# Exercise details
Where a line below holds the string "part", copy that line.

# Data entries
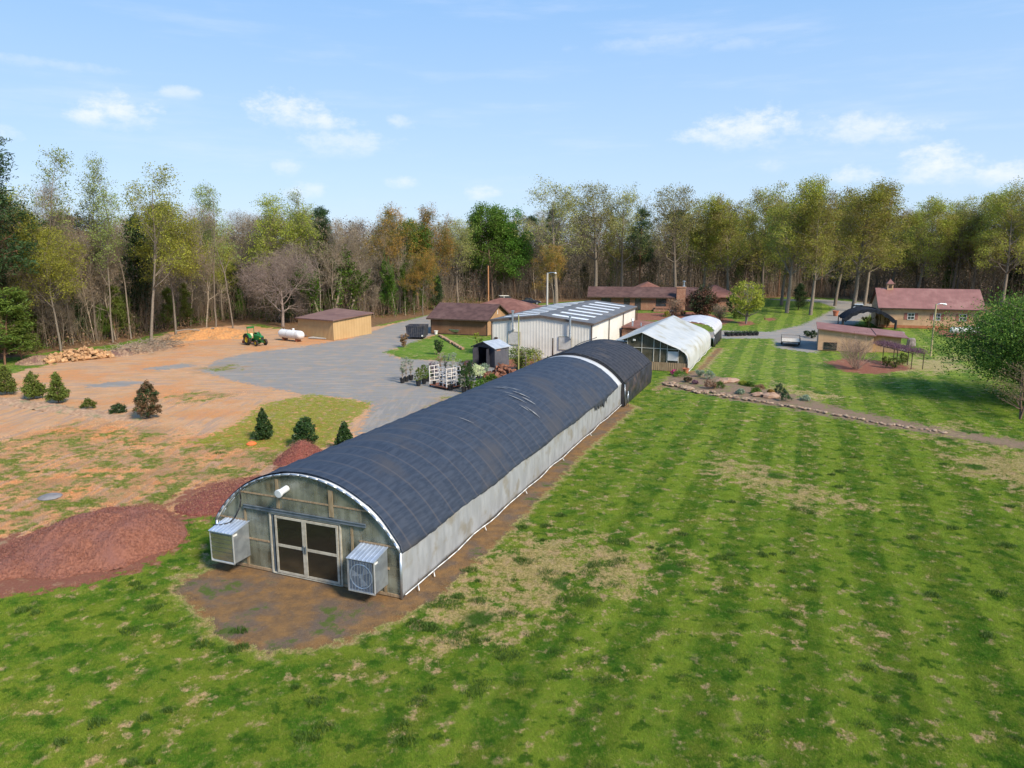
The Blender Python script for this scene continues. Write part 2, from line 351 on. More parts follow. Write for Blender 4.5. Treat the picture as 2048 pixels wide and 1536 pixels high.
    mg = n.math('MULTIPLY', n.ramp(n.math('ADD', gm, n.math('MULTIPLY', A('mixg'), .20)), .67, .76), n.ramp(A('mixg'), .2, .5))
    brn = n.mix(n2, (.30, .20, .115), (.36, .22, .12)); c = n.mix(n.math('MULTIPLY', n.ramp(A('mixg'), .4, .8), n.math('MULTIPLY', n.ramp(n.noise(pos, .4, 5), .42, .6), .7)), c, brn)
    c = n.mix(mg, c, n.mix(n.ramp(n3, .35, .6), (.055, .115, .015), (.20, .21, .045)))
    c = n.mix(n.math('MULTIPLY', edge('pgrass', 2.2), n.ramp(n2, .3, .55)), c, yg)
    mu = n.mix(n4, (.15, .055, .036), (.32, .13, .085)); mu = n.mix(n.math('MULTIPLY', n.ramp(n3, .5, .66), .4), mu, (.30, .17, .11)); c = n.mix(edge('mulch', 2.2), c, mu)
    so = n.mix(n.ramp(n2, .3, .7), (.15, .095, .055), (.27, .15, .06)); so = n.mix(n.math('MULTIPLY', n.ramp(n1, .46, .60), .7), so, (.13, .105, .09)); so = n.mix(n.math('MULTIPLY', n.ramp(n3, .5, .75), .5), so, (.30, .20, .11))
    gs = n.math('MULTIPLY', n.ramp(n.math('ADD', n1, n.math('MULTIPLY', n2, .5)), .84, .93), .8)
    so = n.mix(gs, so, (.07, .12, .015))
    fr = edge('soil', 1.8, None, .05, .45); c = n.mix(n.math('MULTIPLY', fr, .75), c, tan)
    c = n.mix(edge('soil', 1.6), c, so)
    be = n.mix(n4, (.15, .095, .065), (.32, .22, .155)); be = n.mix(n.math('MULTIPLY', n.ramp(n2, .5, .64), .5), be, (.13, .15, .05)); c = n.mix(n.math('MULTIPLY', edge('bed', 2.6, None, .40, .62), n.ramp(na, .30, .48)), c, be)
    li = n.mix(n.ramp(n2, .3, .7), (.12, .072, .04), (.25, .14, .075)); li = n.mix(n.math('MULTIPLY', n.ramp(n1, .52, .7), .5), li, (.06, .085, .02)); c = n.mix(edge('litter', 1.0, n1), c, li)
    # fine grain
    c = n.mix(n.math('MULTIPLY', n.ramp(n4, .35, .75), .35), c, n.mix(.5, c, (0, 0, 0)))
    h = n.math('ADD', n.math('MULTIPLY', n3, .06), n.math('MULTIPLY', n4, .035))
    return c, h
gm_ = bpy.data.materials.new('ground_cover'); gm_.use_nodes = True; n = NT(gm_.node_tree); n.n.clear()
o_ = n.node('ShaderNodeOutputMaterial'); p_ = n.node('ShaderNodeBsdfPrincipled'); c_, h_ = ground_nodes(n)
n.put(p_.inputs['Base Color'], c_); p_.inputs['Roughness'].default_value = .95; p_.inputs['Specular IOR Level'].default_value = .1
b_ = n.node('ShaderNodeBump'); b_.inputs['Strength'].default_value = .8; b_.inputs['Distance'].default_value = 1.0; n.put(b_.inputs['Height'], h_)
n.l.new(b_.outputs[0], p_.inputs['Normal']); n.l.new(p_.outputs[0], o_.inputs[0])

fc = lambda A_: A_[FC].mean(1)
cls = np.zeros(len(FC), int)                                  # 0 lawn
cls[fc(Z_clay) > .5] = 1; cls[fc(Z_grav) > .5] = 2; cls[fc(Z_litter if False else Z_lit) > .5] = 3
cls[(cls == 0) & (fc(Z_bed) > .45)] = 4
fcx, fcy = fc(P[:, 0]), fc(P[:, 1])
out_ = (fcy < 8) | (np.abs(fcx - 20) > 90) | (fcy > 178); cls[out_ & (cls != 3)] = 5
V3 = np.c_[P, Zh]
GROUND = {}
for k, nm in enumerate(('lawn', 'dirt_yard', 'gravel_drive', 'forest_floor', 'garden_bed', 'ground')):
    q = FC[cls == k]
    if not len(q): continue
    u, inv = np.unique(q.ravel(), return_inverse=True)
    me = fast_mesh(nm, V3[u], faces4=inv.reshape(-1, 4), attrs={a: v[u] for a, v in ATT.items()}, smooth=True)
    o = put(nm, me, gm_); tag(o, kind='structure'); GROUND[nm] = o
# ------------------------------------------------------------------ trees
def nrm(v): return v / (np.linalg.norm(v, axis=-1, keepdims=True) + 1e-9)
def tubes(segs, sides=4):
    """segments (n,8): p0 p1 r0 r1 -> one mesh's arrays"""
    S = np.array(segs); p0, p1, r0, r1 = S[:, :3], S[:, 3:6], S[:, 6], S[:, 7]
    d = nrm(p1 - p0); up = np.where(np.abs(d[:, 2:3]) > .9, [[1., 0, 0]], [[0, 0, 1.]]); a = nrm(np.cross(d, up)); b = np.cross(d, a)
    an = np.arange(sides) * 2 * np.pi / sides; ca, sa = np.cos(an), np.sin(an)
    ring = a[:, None, :] * ca[None, :, None] + b[:, None, :] * sa[None, :, None]
    v = np.concatenate([p0[:, None] + ring * r0[:, None, None], p1[:, None] + ring * r1[:, None, None]], 1)
    k = np.arange(sides); f = np.c_[k, (k + 1) % sides, sides + (k + 1) % sides, sides + k]
    F_ = (f[None] + (np.arange(len(S)) * 2 * sides)[:, None, None]).reshape(-1, 4)
    return v.reshape(-1, 3), F_
def leaves(rng, pts, size, aspect=.55, flat=0, jit=.4, clump=None):
    """one small rhombic leaf spray per point"""
    n = len(pts); a = nrm(rng.normal(size=(n, 3)) * [1, 1, 1 - flat]); b = nrm(np.cross(a, rng.normal(size=(n, 3)) + [0, 0, 3 * flat]))
    s = size * (1 - jit + 2 * jit * rng.random(n))[:, None] * .5
    cup = np.cross(a, b) * s * .25
    v = np.stack([pts + a * s, pts + b * s * aspect + cup, pts - a * s, pts - b * s * aspect + cup], 1).reshape(-1, 3)
    f = np.arange(4 * n).reshape(-1, 4); t = np.repeat(rng.random(n), 4)
    c = np.repeat(clump if clump is not None else rng.random(n), 4)
    return v, f, {'tint': t, 'clump': c}
def rot_about(d, ang, az_):
    """vector at angle ang from d"""
    up = (0, 0, 1) if abs(d[2]) < .9 else (1, 0, 0)
    a = (d[1] * up[2] - d[2] * up[1], d[2] * up[0] - d[0] * up[2], d[0] * up[1] - d[1] * up[0]); l = math.sqrt(a[0] ** 2 + a[1] ** 2 + a[2] ** 2); a = (a[0] / l, a[1] / l, a[2] / l)
    b = (d[1] * a[2] - d[2] * a[1], d[2] * a[0] - d[0] * a[2], d[0] * a[1] - d[1] * a[0])
    c, s, ca, sa = math.cos(ang), math.sin(ang), math.cos(az_), math.sin(az_)
    return tuple(d[i] * c + (a[i] * ca + b[i] * sa) * s for i in range(3))
def grow(rd, Ht, r0, L, kids, ang, n, start, trop, wand, leaf_lev, taper=.85, lean=(0, 0), first=.4, shape=None, droop=0):
    segs, tips = [], []
    def br(p, d, ln, r, lev):
        k = n[lev]; st = ln / k
        for i in range(k):
            d = tuple(d[j] + rd.gauss(0, wand[lev]) + (trop[lev] if j == 2 else 0) for j in range(3))
            l = math.sqrt(sum(x * x for x in d)); d = tuple(x / l for x in d)
            q = tuple(p[j] + d[j] * st for j in range(3)); ra = r * (1 - taper * i / k); rb = r * (1 - taper * (i + 1) / k)
            segs.append((*p, *q, ra, rb))
            if lev + 1 < len(L) and (i + 1) / k >= start[lev]:
                m = kids[lev]; m = int(m) + (rd.random() < m - int(m))
                for _ in range(m):
                    f = (i + 1) / k; sh = shape(f) if (lev == 0 and shape) else (1.15 - .6 * f)
                    br(q, rot_about(d, R(ang[lev]) * rd.uniform(.7, 1.25), rd.uniform(0, 2 * math.pi)), L[lev + 1] * Ht * sh * rd.uniform(.7, 1.2), max(rb * .55, .012), lev + 1)
            if lev >= leaf_lev: tips.append(q)
            p = q
    br((0, 0, 0), (lean[0], lean[1], 1), L[0] * Ht, r0, 0)
    return segs, tips
BARK_G = mat('bark_grey', (.15, .12, .095), (.26, .215, .17), .95, ns=6, stretch=(3, 3, .6), rand=.5)
BARK_B = mat('bark_brown', (.10, .065, .045), (.17, .115, .08), .95, ns=6, stretch=(3, 3, .6), rand=.5)
BARK_P = mat('bark_pale', (.24, .20, .165), (.36, .31, .26), .9, ns=5, stretch=(3, 3, .6), rand=.4)
BARK_T = mat('bark_twig', (.19, .15, .11), (.31, .25, .185), .95, ns=4, rand=.5)
BARK_R = mat('bark_pine', (.15, .075, .045), (.24, .13, .08), .95, ns=6, stretch=(3, 3, .6), rand=.4)
LF_OAK = leafmat('leaf_oak', (.24, .27, .035), (.43, .44, .07), .4, cc=(.30, .26, .07))
LF_OAK2 = leafmat('leaf_oak_pale', (.28, .29, .08), (.46, .44, .14), .4, cc=(.23, .22, .06))
LF_YG = leafmat('leaf_yellow_green', (.22, .25, .03), (.40, .40, .055), .4)
LF_GR = leafmat('leaf_green', (.07, .155, .02), (.14, .25, .03), .35)
LF_POP = leafmat('leaf_poplar', (.19, .25, .06), (.32, .36, .09), .35)
LF_OR = leafmat('leaf_orange', (.36, .21, .04), (.50, .32, .06), .35, cc=(.22, .19, .03))
LF_PINE = leafmat('leaf_pine', (.020, .045, .016), (.045, .080, .022), .1)
LF_PINE2 = leafmat('leaf_young_pine', (.06, .10, .015), (.13, .165, .022), .2)
LF_IVY = leafmat('leaf_ivy', (.035, .085, .010), (.10, .165, .015), .2)
LF_HOL = leafmat('leaf_holly', (.018, .045, .014), (.05, .085, .022), .05, rough=.4)
LF_RED = leafmat('leaf_bronze', (.09, .045, .025), (.14, .075, .04), .1, cc=(.035, .06, .02))
LF_THU = leafmat('leaf_thuja', (.020, .055, .014), (.05, .105, .02), .1)
LF_CON = leafmat('leaf_conifer', (.075, .115, .020), (.15, .19, .03), .15)
LF_MAG = leafmat('leaf_magnolia', (.075, .155, .022), (.19, .31, .045), .35, cc=(.04, .10, .016))
LF_PUR = leafmat('leaf_purple', (.14, .07, .10), (.24, .13, .17), .2)
LF_FLW = leafmat('leaf_pale_flower', (.55, .6, .3), (.75, .78, .5), .3)
LF_BRN = leafmat('leaf_dry', (.22, .13, .07), (.33, .21, .12), .2)
LF_PNK = leafmat('leaf_magenta', (.45, .03, .2), (.6, .06, .3), .2)
LF_SIL = leafmat('leaf_silver', (.20, .27, .19), (.32, .38, .26), .3)
LF_BUD = leafmat('leaf_bud_brown', (.25, .17, .10), (.36, .26, .15), .3, cc=(.20, .19, .06))

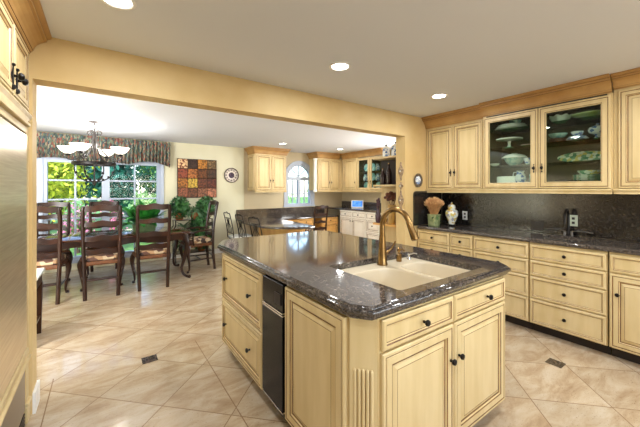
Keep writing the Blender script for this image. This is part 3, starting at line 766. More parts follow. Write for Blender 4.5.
# sink
t = thing('kitchen_sink', 'white double bowl sink set into the island countertop', 'sink', (0, 0, 0))
DZ = .892
def sup(cx, cy, rx, ry, e, n=40, cut=None):
    pts = []
    for i in range(n):
        a = 2*pi*i/n; c_, s_ = cos(a), sin(a)
        pts.append((cx+rx*math.copysign(abs(c_)**e, c_), cy+ry*math.copysign(abs(s_)**e, s_)))
    return pts
LB = sup(1.355, 1.185, .205, .222, .5); RB = sup(1.738, 1.175, .150, .205, .5)
SO = rrect(1.1355, 1.8995, .9555, 1.5245, .02, 3)
mb = MB()
v, f = filled([SO, LB, RB], DZ); mb.add(v, f)
mb.loft([[(x, y, DZ-.02) for x, y in SO], [(x, y, DZ) for x, y in SO]], 0, False, False)
for B, (cx, cy), dep in ((LB, (1.355, 1.185), .21), (RB, (1.738, 1.175), .19)):
    rings = []
    for s_, dz in ((1, 0), (.985, -.004), (.97, -.015), (.94, -dep*.7), (.88, -dep*.92), (.72, -dep), (.12, -dep-.004)):
        rings.append([(cx+(x-cx)*s_, cy+(y-cy)*s_, DZ+dz) for x, y in B])
    mb.loft([list(reversed(r)) for r in rings], 0, False, True)
mb.build('basin', 'ceramic', t, True, ang=50)
for cx, cy, d in ((1.355, 1.185, .21), (1.738, 1.175, .19)):
    MB().lathe([(.04, DZ-d-.001), (.04, DZ-d+.002), (.028, DZ-d+.002), (.02, DZ-d-.001)], 16, (cx, cy, 0)).build('drain', 'chrome', t)
t = thing('gooseneck_faucet', 'tall antique brass gooseneck faucet on the white island sink', 'faucet', (1.55, 1.46, DZ))
prof = [(.036, 0), (.036, .012), (.032, .02), (.029, .06), (.025, .12), (.0205, .20)]
mb = MB().lathe(prof, 16)
mb.tube([(0, 0, .19), (0, 0, .255)]+[(0, -.115+.115*cos(a), .268+.115*sin(a)) for a in lerp(0, R(155), 16)], [.0195, .0185]+[.0175]*16, 12)
mb.build('spout', 'brass', t)
e0 = Vector((0, -.115+.115*cos(R(155)), .268+.115*sin(R(155)))); dr = Vector((0, -sin(R(155)), cos(R(155))))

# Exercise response
The Blender Python script for this scene continues. Write part 2, from line 351 on. More parts follow. Write for Blender 4.5. Treat the picture as 2048 pixels wide and 1536 pixels high.
Keep writing the Blender script for this image. This is part 3, starting at line 766. More parts follow. Write for Blender 4.5.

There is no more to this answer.